Lanang (bukan nama sebenarnya) melipat kedua tangannya di depan dada. Kepalanya tertunduk. Di sebelahnya, Wadon (juga bukan nama sebenarnya) memberondong pertanyaan kepada Lanang. Telunjuk jari kanannya tegas mengarah ke arah wajah Lanang. Malam itu, Lanang diduga 'main serong' dengan perempuan lain.
Lanang jelas membantah. Ia sudah tak bisa berkata-kata. Sekalipun menjawab iya hanya bisa menyebut "enggak". Segala argumen bantahannya sudah ia keluarkan.
Dan Wadon jelas tak percaya. Ia merasa masih ada yang disembunyikan dari laki-laki yang sudah menemaninya selama delapan tahun itu.
Malam itu saya berada di antara keduanya. 'Status' saya sebagai saksi. Jelas tak itu bukan kondisi menyenangkan. Keduanya adalah teman saya. Sedari mahasiswa ingusan di bangku kuliah.
Menjadi saksi bak buah simalakama.
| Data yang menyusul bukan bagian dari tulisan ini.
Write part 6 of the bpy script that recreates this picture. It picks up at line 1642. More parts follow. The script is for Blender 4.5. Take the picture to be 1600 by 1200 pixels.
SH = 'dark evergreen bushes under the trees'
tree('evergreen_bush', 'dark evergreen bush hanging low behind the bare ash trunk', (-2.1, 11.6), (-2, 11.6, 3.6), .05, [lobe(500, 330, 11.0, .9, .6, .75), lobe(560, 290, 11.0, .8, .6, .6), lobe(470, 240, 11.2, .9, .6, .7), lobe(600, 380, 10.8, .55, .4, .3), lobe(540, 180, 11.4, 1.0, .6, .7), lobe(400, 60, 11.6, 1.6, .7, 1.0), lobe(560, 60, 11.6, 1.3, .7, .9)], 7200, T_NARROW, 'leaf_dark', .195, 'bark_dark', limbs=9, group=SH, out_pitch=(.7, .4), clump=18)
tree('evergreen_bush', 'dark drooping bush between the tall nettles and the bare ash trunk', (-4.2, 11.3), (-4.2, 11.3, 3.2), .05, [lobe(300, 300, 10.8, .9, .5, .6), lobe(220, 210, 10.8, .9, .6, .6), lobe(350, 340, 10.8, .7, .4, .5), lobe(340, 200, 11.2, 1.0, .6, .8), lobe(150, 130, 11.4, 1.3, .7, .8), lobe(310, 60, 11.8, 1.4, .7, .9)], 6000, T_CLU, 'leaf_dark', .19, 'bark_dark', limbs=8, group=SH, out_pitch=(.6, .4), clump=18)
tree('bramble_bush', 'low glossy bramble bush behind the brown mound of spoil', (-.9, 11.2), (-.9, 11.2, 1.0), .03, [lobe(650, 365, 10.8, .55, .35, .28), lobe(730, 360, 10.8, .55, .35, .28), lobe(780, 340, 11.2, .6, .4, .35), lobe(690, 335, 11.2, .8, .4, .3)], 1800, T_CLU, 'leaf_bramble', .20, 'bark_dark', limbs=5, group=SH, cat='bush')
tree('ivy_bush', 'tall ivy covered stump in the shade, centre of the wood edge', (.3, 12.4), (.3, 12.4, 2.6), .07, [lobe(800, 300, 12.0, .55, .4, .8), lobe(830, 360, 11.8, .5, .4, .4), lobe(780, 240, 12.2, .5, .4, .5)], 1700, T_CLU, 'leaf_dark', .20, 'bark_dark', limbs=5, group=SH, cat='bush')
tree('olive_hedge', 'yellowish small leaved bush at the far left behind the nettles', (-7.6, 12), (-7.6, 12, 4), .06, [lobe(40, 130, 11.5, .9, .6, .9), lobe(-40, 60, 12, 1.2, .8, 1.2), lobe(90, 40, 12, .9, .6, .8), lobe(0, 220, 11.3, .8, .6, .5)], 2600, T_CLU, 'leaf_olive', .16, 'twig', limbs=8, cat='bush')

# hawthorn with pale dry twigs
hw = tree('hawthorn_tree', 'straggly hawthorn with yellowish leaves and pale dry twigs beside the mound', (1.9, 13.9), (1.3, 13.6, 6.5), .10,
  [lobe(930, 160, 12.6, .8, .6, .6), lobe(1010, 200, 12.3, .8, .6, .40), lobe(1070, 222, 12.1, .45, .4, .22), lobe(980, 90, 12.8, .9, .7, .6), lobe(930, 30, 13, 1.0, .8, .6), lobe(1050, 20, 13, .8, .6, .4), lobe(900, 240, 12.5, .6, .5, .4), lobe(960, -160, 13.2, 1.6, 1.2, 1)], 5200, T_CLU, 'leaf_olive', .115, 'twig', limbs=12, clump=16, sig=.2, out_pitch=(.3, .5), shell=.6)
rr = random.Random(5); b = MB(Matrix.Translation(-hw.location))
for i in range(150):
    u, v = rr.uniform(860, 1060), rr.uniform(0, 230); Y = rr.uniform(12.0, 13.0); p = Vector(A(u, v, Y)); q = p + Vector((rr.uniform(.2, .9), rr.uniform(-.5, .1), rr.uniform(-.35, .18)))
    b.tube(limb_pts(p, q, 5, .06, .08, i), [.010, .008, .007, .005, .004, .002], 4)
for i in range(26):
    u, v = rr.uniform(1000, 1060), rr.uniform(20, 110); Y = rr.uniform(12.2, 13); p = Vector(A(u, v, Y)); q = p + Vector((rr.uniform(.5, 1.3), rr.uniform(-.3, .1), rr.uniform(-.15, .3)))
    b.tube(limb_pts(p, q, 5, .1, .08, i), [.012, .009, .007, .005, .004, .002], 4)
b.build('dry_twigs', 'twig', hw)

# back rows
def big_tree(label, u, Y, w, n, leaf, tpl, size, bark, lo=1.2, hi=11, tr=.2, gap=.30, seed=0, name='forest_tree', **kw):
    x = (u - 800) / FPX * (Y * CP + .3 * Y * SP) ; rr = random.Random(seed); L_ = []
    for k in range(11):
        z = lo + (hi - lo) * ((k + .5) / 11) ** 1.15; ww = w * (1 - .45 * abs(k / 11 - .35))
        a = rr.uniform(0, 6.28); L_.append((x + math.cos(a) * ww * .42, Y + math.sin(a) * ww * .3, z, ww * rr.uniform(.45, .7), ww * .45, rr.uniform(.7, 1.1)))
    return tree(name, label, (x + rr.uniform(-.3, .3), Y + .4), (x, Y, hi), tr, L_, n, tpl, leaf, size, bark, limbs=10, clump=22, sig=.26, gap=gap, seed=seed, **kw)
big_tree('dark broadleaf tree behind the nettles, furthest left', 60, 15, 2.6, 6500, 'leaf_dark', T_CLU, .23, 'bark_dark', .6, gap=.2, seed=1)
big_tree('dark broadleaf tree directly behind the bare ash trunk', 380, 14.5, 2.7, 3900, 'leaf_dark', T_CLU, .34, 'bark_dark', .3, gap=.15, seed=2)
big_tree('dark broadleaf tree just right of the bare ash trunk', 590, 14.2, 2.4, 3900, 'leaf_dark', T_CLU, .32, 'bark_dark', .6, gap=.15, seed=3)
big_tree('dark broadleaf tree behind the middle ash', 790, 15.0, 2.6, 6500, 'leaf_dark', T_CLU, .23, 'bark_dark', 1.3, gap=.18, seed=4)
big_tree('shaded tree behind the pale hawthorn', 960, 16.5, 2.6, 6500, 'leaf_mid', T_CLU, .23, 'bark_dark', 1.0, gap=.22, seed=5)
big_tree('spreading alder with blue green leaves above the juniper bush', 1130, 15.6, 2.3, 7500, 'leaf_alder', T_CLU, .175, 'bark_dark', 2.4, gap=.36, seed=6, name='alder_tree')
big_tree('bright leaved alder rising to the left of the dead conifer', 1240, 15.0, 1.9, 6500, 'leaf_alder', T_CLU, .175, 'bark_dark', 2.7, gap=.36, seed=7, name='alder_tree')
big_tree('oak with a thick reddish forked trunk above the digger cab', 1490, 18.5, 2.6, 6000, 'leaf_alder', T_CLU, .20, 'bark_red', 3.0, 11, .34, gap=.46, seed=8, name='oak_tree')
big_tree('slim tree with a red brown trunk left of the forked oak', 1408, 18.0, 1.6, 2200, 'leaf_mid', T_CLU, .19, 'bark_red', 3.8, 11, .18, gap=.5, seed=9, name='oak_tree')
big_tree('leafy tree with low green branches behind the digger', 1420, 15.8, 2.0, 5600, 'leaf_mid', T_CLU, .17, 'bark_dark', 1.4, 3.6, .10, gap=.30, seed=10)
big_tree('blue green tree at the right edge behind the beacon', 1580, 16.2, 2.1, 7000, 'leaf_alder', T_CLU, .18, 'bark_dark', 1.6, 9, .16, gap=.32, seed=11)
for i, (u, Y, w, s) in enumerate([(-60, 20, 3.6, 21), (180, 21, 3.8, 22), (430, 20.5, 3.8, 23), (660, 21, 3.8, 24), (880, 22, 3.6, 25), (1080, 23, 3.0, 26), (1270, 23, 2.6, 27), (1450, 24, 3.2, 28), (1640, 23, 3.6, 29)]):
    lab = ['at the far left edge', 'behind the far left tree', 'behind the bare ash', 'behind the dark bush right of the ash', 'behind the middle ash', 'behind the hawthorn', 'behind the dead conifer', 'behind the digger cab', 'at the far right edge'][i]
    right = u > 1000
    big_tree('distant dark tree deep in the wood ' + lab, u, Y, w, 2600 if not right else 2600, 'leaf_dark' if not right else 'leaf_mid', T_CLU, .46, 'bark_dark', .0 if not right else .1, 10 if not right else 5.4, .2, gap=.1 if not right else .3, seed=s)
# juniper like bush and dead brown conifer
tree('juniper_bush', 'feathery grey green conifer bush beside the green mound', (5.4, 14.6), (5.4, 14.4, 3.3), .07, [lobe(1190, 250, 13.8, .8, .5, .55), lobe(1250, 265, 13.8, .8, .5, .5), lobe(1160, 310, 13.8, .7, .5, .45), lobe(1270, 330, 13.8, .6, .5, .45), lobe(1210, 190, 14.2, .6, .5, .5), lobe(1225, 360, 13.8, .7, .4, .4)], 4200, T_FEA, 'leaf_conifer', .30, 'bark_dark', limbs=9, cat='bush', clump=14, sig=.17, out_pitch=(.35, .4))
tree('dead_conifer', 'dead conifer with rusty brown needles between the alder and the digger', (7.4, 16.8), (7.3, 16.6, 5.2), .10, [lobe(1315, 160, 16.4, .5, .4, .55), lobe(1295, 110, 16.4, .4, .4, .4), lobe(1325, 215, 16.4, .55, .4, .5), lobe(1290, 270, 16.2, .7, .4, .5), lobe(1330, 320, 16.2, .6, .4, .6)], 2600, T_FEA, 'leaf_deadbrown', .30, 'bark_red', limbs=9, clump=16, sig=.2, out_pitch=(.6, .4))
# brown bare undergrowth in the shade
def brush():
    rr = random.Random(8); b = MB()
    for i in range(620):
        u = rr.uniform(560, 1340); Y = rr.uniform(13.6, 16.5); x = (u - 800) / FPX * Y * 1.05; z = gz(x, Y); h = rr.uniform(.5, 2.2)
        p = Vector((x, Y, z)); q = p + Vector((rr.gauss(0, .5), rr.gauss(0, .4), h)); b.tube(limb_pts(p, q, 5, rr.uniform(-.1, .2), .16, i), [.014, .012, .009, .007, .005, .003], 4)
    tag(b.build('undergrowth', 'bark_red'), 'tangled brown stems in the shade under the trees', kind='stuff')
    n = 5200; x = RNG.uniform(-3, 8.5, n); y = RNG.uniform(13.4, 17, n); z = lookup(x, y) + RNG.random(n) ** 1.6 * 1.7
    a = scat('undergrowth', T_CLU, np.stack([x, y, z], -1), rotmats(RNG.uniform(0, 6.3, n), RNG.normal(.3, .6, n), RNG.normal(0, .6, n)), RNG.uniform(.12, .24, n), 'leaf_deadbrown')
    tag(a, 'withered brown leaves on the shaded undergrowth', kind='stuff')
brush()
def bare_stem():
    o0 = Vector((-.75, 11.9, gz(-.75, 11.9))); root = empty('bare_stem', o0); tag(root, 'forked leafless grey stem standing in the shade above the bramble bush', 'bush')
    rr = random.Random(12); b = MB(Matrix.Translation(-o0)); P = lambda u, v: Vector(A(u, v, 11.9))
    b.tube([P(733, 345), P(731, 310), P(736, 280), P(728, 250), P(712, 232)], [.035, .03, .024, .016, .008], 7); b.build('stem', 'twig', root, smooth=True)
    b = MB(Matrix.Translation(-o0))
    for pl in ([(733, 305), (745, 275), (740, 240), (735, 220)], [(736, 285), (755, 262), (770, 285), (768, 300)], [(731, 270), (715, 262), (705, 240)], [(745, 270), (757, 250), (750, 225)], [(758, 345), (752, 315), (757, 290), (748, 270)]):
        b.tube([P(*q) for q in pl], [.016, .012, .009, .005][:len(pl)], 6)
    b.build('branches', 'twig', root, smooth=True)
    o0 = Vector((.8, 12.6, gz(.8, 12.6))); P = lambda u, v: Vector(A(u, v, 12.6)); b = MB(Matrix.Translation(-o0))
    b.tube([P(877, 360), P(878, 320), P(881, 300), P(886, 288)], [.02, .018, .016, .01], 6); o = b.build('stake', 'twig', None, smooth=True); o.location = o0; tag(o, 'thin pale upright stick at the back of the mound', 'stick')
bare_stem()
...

Andai saya menceritakan semuanya, saya akan dituduh menjadi pembela Lanang. Bila itu terjadi, jelas posisi Wadon tertekan dan merasa kalah. Pada ujungnya, saya takut, Wadon meminta cerai.
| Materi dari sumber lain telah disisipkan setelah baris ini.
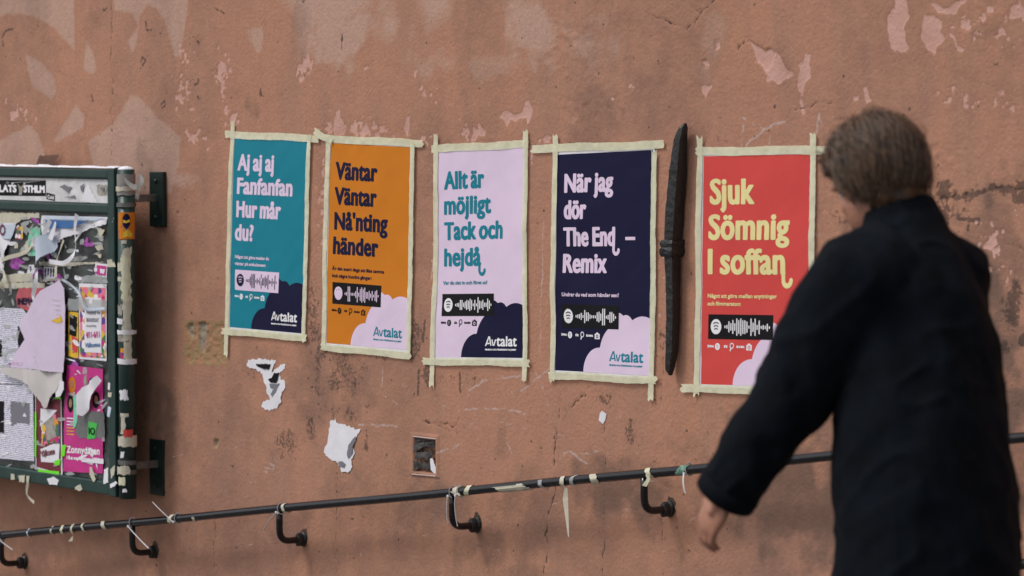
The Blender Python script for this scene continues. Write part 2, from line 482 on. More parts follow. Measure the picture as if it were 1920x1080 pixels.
# grime and stains, plus shade painted into the wall colour
D = B_dirt_shade
D += np.clip(0.55 * fbm(GX, GZ * 0.25, 0.35, 2, 4) + 0.25, 0, 1) * 0.45            # broad vertical streaking
D += 0.34 * np.clip((0.55 - (GZ - 0.14 * GX)) / 0.8, 0, 1)                           # greyed grime and painted dimming towards the sloping street
for args in [(600, 720, 90, 120, 0.55, 1), (800, 280, 60, 80, 0.35, 2), (1120, 200, 60, 130, 0.5, 3), (1250, 150, 60, 120, 0.42, 4), (300, 760, 35, 220, 0.75, 5),  # last one paints the post's soft shadow on the wall
             (285, 540, 30, 130, 0.6, 6), (430, 770, 70, 60, 0.4, 7), (1160, 930, 120, 60, 0.8, 1), (1000, 960, 60, 160, 0.55, 2), (800, 950, 70, 60, 0.6, 3),  # first one carries on the painted post shadow
             (560, 1000, 60, 50, 0.6, 4), (890, 1030, 50, 80, 0.55, 5), (120, 1030, 200, 50, 0.5, 6), (1350, 930, 90, 120, 0.5, 7), (1620, 430, 90, 90, 0.6, 1),
             (280, 320, 25, 60, 0.5, 2), (480, 215, 15, 30, 0.6, 3), (1300, 330, 30, 220, 0.35, 4), (1850, 60, 60, 50, 0.5, 5), (1470, 130, 40, 60, 0.3, 6),
             (1620, 940, 300, 200, 0.85, 6), (1870, 640, 80, 240, 0.95, 2), (1860, 480, 60, 110, 0.6, 3), (640, 640, 60, 60, 0.5, 3), (900, 30, 40, 120, 0.25, 4), (560, 40, 25, 60, 0.35, 2), (170, 40, 20, 60, 0.35, 3),  # first three deepen right-side grime with painted shade behind the person
             (650, 920, 60, 60, 0.4, 5), (1480, 640, 60, 60, 0.3, 5), (1060, 560, 30, 120, 0.3, 6)]:
    add_blob(B_dirt_shade, *args, rag=0.55, s=0.12)
# mould, tar and soot flecks
for args in [(598, 670, 12, 60, 0.62, 1), (640, 700, 40, 80, 0.55, 2), (585, 800, 14, 50, 0.6, 3), (540, 830, 25, 35, 0.6, 4), (688, 820, 8, 50, 0.75, 5), (780, 640, 18, 60, 0.62, 6),
             (590, 600, 16, 90, 0.6, 7), (470, 700, 20, 20, 0.45, 1), (800, 700, 6, 20, 0.7, 2), (1180, 815, 14, 30, 0.6, 3), (1137, 750, 14, 16, 0.6, 4), (1243, 640, 9, 30, 0.5, 5),
             (870, 720, 8, 30, 0.55, 6), (1305, 600, 8, 60, 0.6, 7), (880, 715, 90, 12, 0.4, 1), (720, 660, 50, 20, 0.45, 2),
             (1720, 395, 20, 35, 0.75, 3), (1893, 590, 22, 60, 0.85, 4), (1830, 540, 16, 30, 0.75, 5), (1805, 400, 35, 22, 0.6, 6), (1910, 370, 20, 14, 0.85, 7), (1880, 650, 16, 20, 0.7, 1),
             (1610, 420, 10, 30, 0.7, 2), (1918, 640, 8, 14, 1.0, 3), (1570, 400, 20, 40, 0.45, 4), (1340, 260, 30, 12, 0.35, 4)]:
    add_blob(B_dark, *args, rag=0.55, s=0.06)
add_poly(B_dark, [xz(*q) for q in [(1752, 330), (1782, 332), (1784, 500), (1770, 500), (1752, 480)]], soft=0.02, sparse=0.35, amp=0.95, wob=0.01, seed=2)
add_line(B_dark, [xz(*q) for q in [(1690, 368), (1760, 362), (1800, 366), (1850, 356), (1925, 352)]], r=0.03, brk=0.5, wob=0.01)
for q in [((1815, 415), (1814, 430)), ((1795, 410), (1835, 412)), ((785, 350 + 345), (784, 740)), ((862, 700), (863, 735)), ((796, 600), (793, 640))]:
    add_line(B_dark, [xz(*q[0]), xz(*q[1])], r=0.012)
for i in range(260):   # scattered pits and flecks
    x = random.uniform(-100, 1990); y = random.uniform(-40, 1090)
    if y > 560 or random.random() < 0.35:
        add_blob(B_dark if random.random() < 0.7 else A_chalk, x, y, random.uniform(2.5, 6), random.uniform(2, 6), random.uniform(0.4, 0.9), i, 0.5, 0.012)
# graffiti rings faintly left top left
for p in [[(4, 85), (2, 70), (8, 58), (22, 54)], [(274, 40), (276, 55), (284, 56)], [(265, 115), (268, 105), (274, 112), (268, 123)], [(304, 196), (310, 190), (311, 198), (305, 202)],
          [(488, 168), (487, 178), (494, 182)], [(172, 178), (175, 190), (170, 190)], [(366, 160), (374, 155), (372, 148)], [(405, 15), (420, 25)]]:
    add_line(B_dark, [xz(*q) for q in p], r=0.011, wob=0.002, brk=0.2)
# exposed old mortar patch left of the first poster, and the painted-over opening
add_poly(B_mort, poly_px([(343, 600), (426, 602), (426, 686), (344, 684)]), soft=0.02, wob=0.006, amp=0.76)
add_poly(B_mort, poly_px([(349, 606), (362, 606), (363, 632), (358, 637), (350, 625)]), soft=0.008, wob=0.002)
add_poly(B_mort, poly_px([(370, 603), (388, 603), (387, 640), (381, 662), (376, 664), (370, 640)]), soft=0.008, wob=0.002)
add_poly(B_mort, poly_px([(402, 822), (411, 822), (411, 838), (407, 843), (402, 838)]), soft=0.008, wob=0.002)
add_poly(A_peel, poly_px([(352, 640), (360, 650), (356, 668), (350, 660)]), soft=0.02, wob=0.003)

# the relief itself
fine = 0.0004 * vnoise(GX, GZ, 0.06, 5) + 0.00035 * fbm(GX, GZ, 0.02, 3, 1)
disp = wl(GX, GZ) + fine
step = lambda a, t=0.5, w=0.06: np.clip((a - t) / w + 0.5, 0, 1)
disp -= 0.0016 * step(A_peel)
deep = np.zeros(GX.shape)
for p in ([(430, 195), (460, 230), (530, 270), (550, 255), (580, 290), (560, 350), (540, 380), (520, 370), (480, 330), (460, 270)], [(255, 215), (285, 215), (285, 260), (265, 270)],
          [(195, 320), (215, 315), (230, 365), (205, 365)]):
    add_poly(deep, poly_px(p, 2.866, 1250, 0), soft=0.02, wob=0.004)
disp -= 0.003 * step(deep)
disp -= 0.0035 * np.clip((B_mort - 0.55) / 0.2, 0, 1) * (0.8 + 0.8 * fbm(GX, GZ, 0.02, 6, 3)) + 0.008 * np.clip((B_mort - 0.8) / 0.15, 0, 1)
disp -= 0.0018 * np.clip((A_crack - 0.62) / 0.3, 0, 1)
# opening: a ledge frame round a shallow niche with torn bitumen paper
HOLE = [xz(779, 820), xz(817, 822), xz(817, 888), xz(779, 886)]
hx0, hz1 = xz(778, 819); hx1, hz0 = xz(818, 889)
niche = (GX > hx0) & (GX < hx1) & (GZ > hz0) & (GZ < hz1)
disp[niche] -= 0.016 + 0.006 * fbm(GX, GZ, 0.02, 2, 3)[niche]
B_dark[niche] = np.maximum(B_dark[niche], 0.62 + 0.4 * vnoise(GX, GZ, 0.03, 3)[niche])  # recess shade painted into the niche colour for depth
ring = (GX > hx0 - 0.02) & (GX < hx1 + 0.02) & (GZ > hz0 - 0.012) & (GZ < hz1 + 0.012) & ~niche
disp[ring] += 0.004
# rumpled trowel marks
for (x, y, rx, ry) in [(1100, 200, 60, 60), (1750, 300, 60, 40), (1060, 80, 60, 60)]:
    cx, cz = xz(x, y); ex, _ = xz(x + rx, y); _, ez = xz(x, y + ry)
    r = np.sqrt(((GX - cx) / (ex - cx)) ** 2 + ((GZ - cz) / (cz - ez)) ** 2)
    disp += 0.0014 * np.clip(1.3 - r, 0, 1) * (1 - 2 * np.abs(fbm(GX + 0.6 * GZ, GZ - 0.4 * GX, 0.04, 2, 2)))

nx, nz = GX.shape
me = bpy.data.meshes.new('plaster_wall')
co = np.stack([GX.ravel(), -disp.ravel(), GZ.ravel()], 1).astype(np.float32)
me.vertices.add(nx * nz); me.vertices.foreach_set('co', co.ravel())
ii, jj = np.meshgrid(np.arange(nx - 1), np.arange(nz - 1), indexing='ij')
v0 = (ii * nz + jj).ravel()
quads = np.stack([v0, v0 + nz, v0 + nz + 1, v0 + 1], 1).astype(np.int32)
nq = len(quads)
me.loops.add(nq * 4); me.loops.foreach_set('vertex_index', quads.ravel())
me.polygons.add(nq); me.polygons.foreach_set('loop_start', np.arange(0, nq * 4, 4, dtype=np.int32))
me.polygons.foreach_set('use_smooth', np.ones(nq, bool))
me.update(calc_edges=True)
for nm, ch in (('marks', (A_light, A_peel, A_crack, A_chalk)), ('stains', (B_dirt_shade, B_dark, B_mort, B_grey))):  # first stains channel carries grime and painted shade
    a = me.attributes.new(nm, 'FLOAT_COLOR', 'POINT')
    a.data.foreach_set('color', np.stack([c.ravel() for c in ch], 1).astype(np.float32).ravel())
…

Sebab, Lanang memang tidak melakukan perselingkuhan. Tapi, ia tak berbohong kalau ada niatan. Merasa tak dihargai, begitu dalih Lanang kepada saya dua minggu sebelum malam itu.
Bila saya menitikberatkan pembelaan untuk Wadon, maka Lanang tak akan segan-segan 'menendang' saya jauh-jauh. Dan mungkin tak ada lagi pertemenan.
Kalau saya bela keduanya, sudah pasti disebut tak punya pendirian dan tak akan menyelesaikan permasalahan. Ah, sial sekali saya ini.
Padahal, persoalannya memang ada di kedua manusia ini.
Sejak dulu, hubungan keduanya jarang berjalan baik-baik saja. Penilaian saya tak lebih karena persoalan komunikasi. Lanang lebih suka menyembunyikan perasaan, permasalahan, atau keadaannya.
Lanang merasa tak perlu menceritakan semuanya kepada Wadon. Karena memang Lanang merasa bisa menyelesaikannya sendiri.